[start of SOURCE DATA]
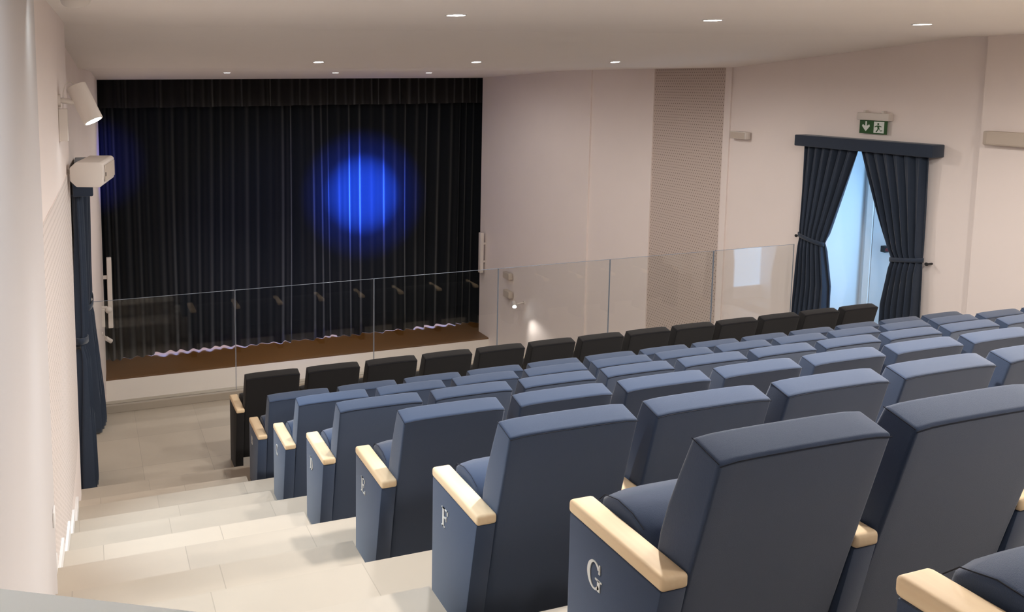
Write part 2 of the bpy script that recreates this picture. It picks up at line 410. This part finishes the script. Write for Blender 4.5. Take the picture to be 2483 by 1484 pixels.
# ------------------------------------------------------------------ theatre seats
def letter_mesh(ch):
    b = MB()
    def poly(pts): b.prism([(-(x-0.4)*0.075, (z-0.5)*0.078) for x, z in pts], 0.0, -0.0025, 'x')
    def rect(x0, z0, x1, z1): poly([(x0, z0), (x1, z0), (x1, z1), (x0, z1)])
    def arc(cx, cz, rx, rz, a0, a1, w0, w1, wm, n=18):
        for i in range(n):
            t0, t1 = i/n, (i+1)/n
            A, B = math.radians(a0+(a1-a0)*t0), math.radians(a0+(a1-a0)*t1)
            def W(t, an): return w0+(w1-w0)*t + wm*abs(math.cos(an))
            wa, wb = W(t0, A), W(t1, B)
            poly([(cx+rx*math.cos(A), cz+rz*math.sin(A)), (cx+rx*math.cos(B), cz+rz*math.sin(B)),
                  (cx+(rx-wb)*math.cos(B), cz+(rz-wb)*math.sin(B)), (cx+(rx-wa)*math.cos(A), cz+(rz-wa)*math.sin(A))])
    if ch in 'BDEFH':
        rect(0.14, 0, 0.30, 1); rect(0.04, 0, 0.40, 0.06); rect(0.04, 0.94, 0.40, 1)
    if ch == 'B':
        rect(0.28, 0.94, 0.45, 1); rect(0.28, 0.5, 0.45, 0.56); rect(0.28, 0, 0.45, 0.06)
        arc(0.42, 0.75, 0.27, 0.25, -90, 90, 0.05, 0.05, 0.09); arc(0.42, 0.28, 0.33, 0.28, -90, 90, 0.05, 0.05, 0.10)
    if ch == 'D':
        rect(0.28, 0.94, 0.38, 1); rect(0.28, 0, 0.38, 0.06); arc(0.36, 0.5, 0.42, 0.5, -90, 90, 0.06, 0.06, 0.11)
    if ch in 'EF':
        rect(0.28, 0.93, 0.72, 1); rect(0.28, 0.49, 0.56, 0.56); poly([(0.66, 0.76), (0.74, 0.76), (0.76, 1), (0.62, 1)]); rect(0.52, 0.40, 0.58, 0.65)
        if ch == 'E': rect(0.28, 0, 0.74, 0.07); poly([(0.64, 0), (0.78, 0), (0.80, 0.27), (0.72, 0.27)])
    if ch in 'CG':
        arc(0.44, 0.5, 0.40, 0.52, 42, 318, 0.05, 0.05, 0.11, 26)
        poly([(0.68, 0.66), (0.76, 0.66), (0.76, 1.0), (0.70, 1.0)])
        if ch == 'C': poly([(0.68, 0.34), (0.76, 0.34), (0.76, 0.02), (0.70, 0.02)])
        if ch == 'G': rect(0.62, 0.02, 0.77, 0.42); rect(0.50, 0.38, 0.86, 0.44)
    if ch == 'H':
        rect(0.56, 0, 0.72, 1); rect(0.46, 0, 0.82, 0.06); rect(0.46, 0.94, 0.82, 1); rect(0.28, 0.47, 0.6, 0.54)
    return b
def panel_mesh(zb):
    return MB().prism([(0.358, zb), (0.358, 0.516), (-0.008, 0.516), (0.088-0.2*zb*0, 0.0)] + ([(0.088, zb)] if zb < 0 else []), 0.0, 0.0762, 'x').bevel(0.004, 2)
def arm_mesh():
    return MB().box(-0.002, 0.078, -0.014, 0.364, 0.5165, 0.556).bevel(0.011, 3)
BP = [(0.000, 0.897), (-0.087, 0.871), (-0.047, 0.70), (0.010, 0.46), (0.060, 0.24), (0.113, 0.012), (0.150, 0.012),
      (0.085, 0.42), (0.092, 0.49), (0.104, 0.545), (0.096, 0.60), (0.072, 0.69), (0.035, 0.80)]
def back_mesh():
    b = MB(); nx = 10; X0, X1 = 0.0795, 0.6015; rings = []
    for i in range(nx+1):
        t = i/nx; x = X0+(X1-X0)*t; e = (2*t-1); ring = []
        for (y, z) in BP:
            dz = -0.006*e**8*max(0, (z-0.5)/0.4) + 0.002*(1-e*e)*(z > 0.85)
            dy = 0.0
            if z > 0.5 and y > 0.0-0.001 and z < 0.85: dy = 0.006*(1-e**4)
            ring.append(b.bm.verts.new((x, y+dy, z+dz)))
        rings.append(ring)
    m = len(BP)
    for a, c in zip(rings, rings[1:]):
        for k in range(m): b.bm.faces.new((a[k], a[(k+1) % m], c[(k+1) % m], c[k]))
    b.bm.faces.new(rings[0][::-1]); b.bm.faces.new(rings[-1])
    bmesh.ops.recalc_face_normals(b.bm, faces=b.bm.faces)
    e = [e for e in b.bm.edges if len(e.link_faces) == 2 and e.calc_face_angle(0) > math.radians(40)]
    bmesh.ops.bevel(b.bm, geom=e, offset=0.010, offset_type='OFFSET', segments=3, profile=0.6, affect='EDGES', clamp_overlap=True)
    return b
def cushion_mesh():   # tipped-up seat
    cp = [(0.352, 0.535), (0.345, 0.565), (0.318, 0.586), (0.270, 0.596), (0.215, 0.590), (0.165, 0.570), (0.135, 0.535), (0.128, 0.47),
          (0.140, 0.33), (0.165, 0.24), (0.215, 0.225), (0.262, 0.27), (0.305, 0.38), (0.338, 0.47)]
    b = MB(); nx = 8; X0, X1 = 0.088, 0.594; rings = []
    for i in range(nx+1):
        t = i/nx; x = X0+(X1-X0)*t; e = abs(2*t-1); s = 1-0.10*e**6; ring = []
        for (y, z) in cp: ring.append(b.bm.verts.new((x, 0.24+(y-0.24)*s, 0.42+(z-0.42)*(1-0.05*e**6))))
        rings.append(ring)
    m = len(cp)
    for a, c in zip(rings, rings[1:]):
        for k in range(m): b.bm.faces.new((a[k], a[(k+1) % m], c[(k+1) % m], c[k]))
    b.bm.faces.new(rings[0][::-1]); b.bm.faces.new(rings[-1])
    return b.bevel(0.012, 3, 50)
def seam_mesh():
    b = MB()
    b.tube([(0.0800, 0.002, 0.888), (0.0800, -0.040, 0.8755), (0.0800, -0.083, 0.8625)], 0.0012, 6)
    b.tube([(0.0800+0.5215*i/10, -0.0865, 0.864-0.006*((2*i/10-1)**8)+0.002*(1-(2*i/10-1)**2)) for i in range(11)], 0.0012, 6)
    return b
def cseam_mesh():
    b = MB(); b.tube([(0.0915, 0.350, 0.545), (0.0915, 0.325, 0.573), (0.0915, 0.27, 0.586), (0.0915, 0.21, 0.580), (0.0915, 0.165, 0.560)], 0.0012, 6); return b

def seat_proto(fab, zb):
    r = empty('theatre_seat')
    panel_mesh(zb).make('side_panel', fab, r, smooth=True)
    arm_mesh().make('armrest', M['beech'], r, smooth=True)
    bk = back_mesh().make('backrest', fab, r, smooth=True)
    seam_mesh().make('seam', M['seam'], bk)
    cu = cushion_mesh().make('seat_cushion', fab, r, smooth=True)
    cseam_mesh().make('seam', M['seam'], cu)
    MB().box(0.0765, 0.0885, 0.15, 0.23, 0.25, 0.31).make('hinge_bracket', M['dark'], r)
    MB().box(0.590, 0.6025, 0.15, 0.23, 0.25, 0.31).make('hinge_bracket', M['dark'], r)
    index_children(r)
    return r
ORD = ['aisle-end', 'second', 'third', 'fourth', 'fifth', 'sixth', 'seventh', 'eighth', 'ninth', 'tenth', 'eleventh', 'twelfth', 'thirteenth']
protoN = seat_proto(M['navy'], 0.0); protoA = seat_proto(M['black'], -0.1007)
usedN = usedA = False
COUNT = {'A': 13, 'B': 13, 'C': 13, 'D': 10, 'E': 8, 'F': 5, 'G': 3, 'H': 2}
for r in seq:
    y, z = ROWS[r]
    for kx in range(COUNT[r]):
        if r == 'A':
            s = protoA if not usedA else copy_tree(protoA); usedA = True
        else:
            s = protoN if not usedN else copy_tree(protoN); usedN = True
        s.location = (0.605*kx, y, z)
        if r == 'A':
            lab = ('black tip-up seat at the left aisle end of the front row facing the glass' if kx == 0 else
                   'black tip-up seat, %s from the left aisle in the front row facing the glass' % ORD[kx] if kx < 12 else
                   'black tip-up seat at the right end of the front row beside the curtained door')
            grp = 'black seats of the front row'
        else:
            lab = ('navy seat at the left aisle end, letter %s on its side panel' % r if kx == 0 else
                   'navy seat, %s from the left aisle in the row lettered %s' % (ORD[kx], r))
            grp = 'navy seats of the row lettered %s' % r
        tag(s, lab, 'theatre seat', grp)
        if kx == 0 and r != 'A':
            L = letter_mesh(r).make('row_letter', M['letter'], [c for c in (ALLCH.get(s.name) or s.children) if c.name.startswith('side_panel')][0])
            L.location = (-0.0005, 0.241, 0.406); L['label'] = 'pale metal letter %s' % r
        if kx == 12:
            zb = -0.1007 if r == 'A' else 0.0
            p = panel_mesh(zb).make('side_panel', M['black'] if r == 'A' else M['navy'], s, smooth=True); p.location = (0.605, 0, 0)
            p = arm_mesh().make('armrest', M['beech'], s, smooth=True); p.location = (0.605, 0, 0)

# ------------------------------------------------------------------ glass balustrade
gx = [-1.30, 0.338, 2.074, 3.792, 5.488, 7.21, 8.66]
gl = ['far left glass pane of the balustrade, beside the left door curtain', 'second glass pane from the left in the balustrade, before the blue-lit stage curtain',
      'third glass pane from the left in the balustrade, ending at the stage curtain edge',
      'fourth glass pane from the left in the balustrade, before the wall spotlight beyond',
      'fifth glass pane from the left in the balustrade, before the perforated wall panel', 'rightmost glass pane of the balustrade, ending at the right door curtain']
for i in range(6):
    t = tag(MB().box(gx[i]+0.006, gx[i+1]-0.006, GY-0.006, GY+0.006, 0.09, 1.293).make('glass_pane', M['glass']), gl[i], 'glass panel', 'glass balustrade panes before the front row')
    e = MB(); e.box(gx[i]+0.006, gx[i+1]-0.006, GY-0.006, GY+0.006, 1.2932, 1.2965)
    e.box(gx[i]+0.003, gx[i]+0.0058, GY-0.006, GY+0.006, 0.09, 1.2965); e.box(gx[i+1]-0.0058, gx[i+1]-0.003, GY-0.006, GY+0.006, 0.09, 1.2965)
    e.make('polished_edge', M['gedge'], t)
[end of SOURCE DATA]
• WHAT THIS TASK INVOLVES: Work out the count of lines containing the word "True", then write only that count.

• RESULT BELOW: 9